The message of Virtue is much more contemporary than its music, which is what distinguishes it from most bluegrass. Although Young takes her title in part from Benjamin Franklin's "Thirteen Virtues," the overarching theme of the album is torn from present conflicts and clashes.
Through the clean guitar lines and dense fiddle runs, Young's voice sings of tolerance, patience and understanding. Specifically citing the outcome of the 2004 election as an inspiration, Young seems to be reclaiming the musical genre for an ultimately progressive message. With liner notes that advocate organic foods and the preservation of family farms in the same line, Young's message is refreshing and disorienting all at once.
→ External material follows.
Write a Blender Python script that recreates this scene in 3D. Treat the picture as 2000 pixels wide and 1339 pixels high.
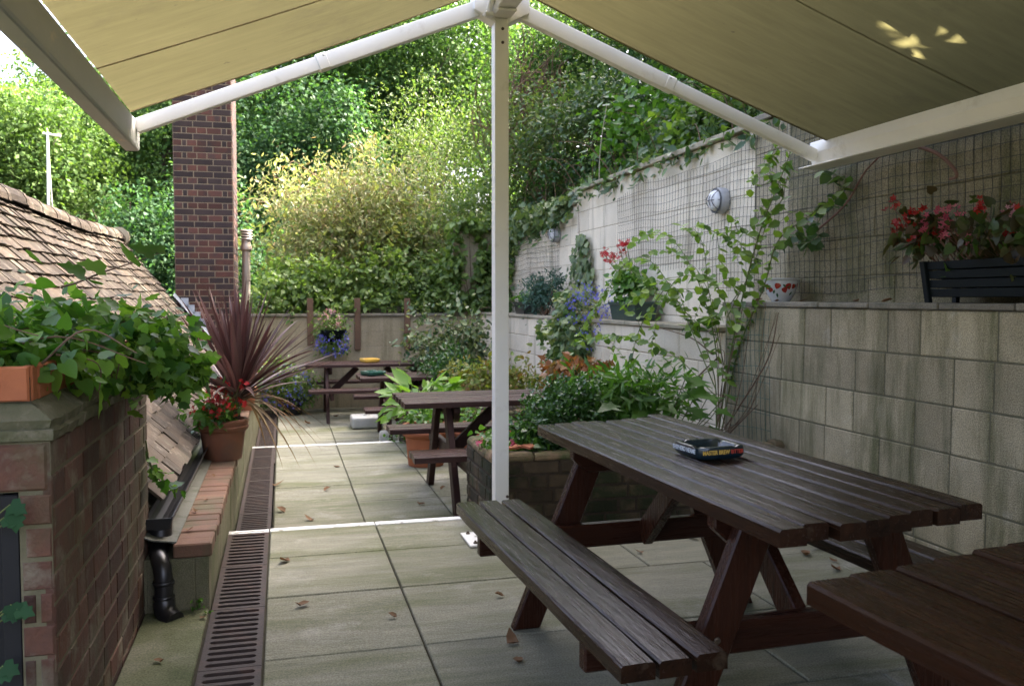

In "Don't Get Weary, Children," the lyrics juxtapose rural images familiar to any American folk song with contemporary headaches. The title comes from the chorus, a reassurance that comes after verses which read like their own plaintive list of worries ("Nashville full of big hotels, Chattanooga full of saloons, Knoxville full of Republicans").
In "It's All the Same," Young takes an all-inclusive approach to religion and spirituality that almost seems out of place with its plucked and twanged accompaniment. "I know there's a God above us, and that God made everything," she sings. "And it don't matter how you worship ... it's all the same."
For Young, the art of virtue is not rooted in one text or one sect. Similarly, her music cannot be fully captured with one sound, one musical idiom. In its covers and interpretations, the album spans generations and genres. "Bonaparte's Retreat/My Love Is in America" is a lively cover of an ancient folk melody, and Young handles the Grateful Dead's "Brokedown Palace" with a stirring and somber solemnity.
The unique achievement of The Art of Virtue is the way it flawlessly echoes the sound of rural American folk music even as it fearlessly presents its cosmopolitan message. In mixing the emotion and earnestness of history with a contemporary message, Young proves that bluegrass can still be a revolutionary and affecting artistic tool.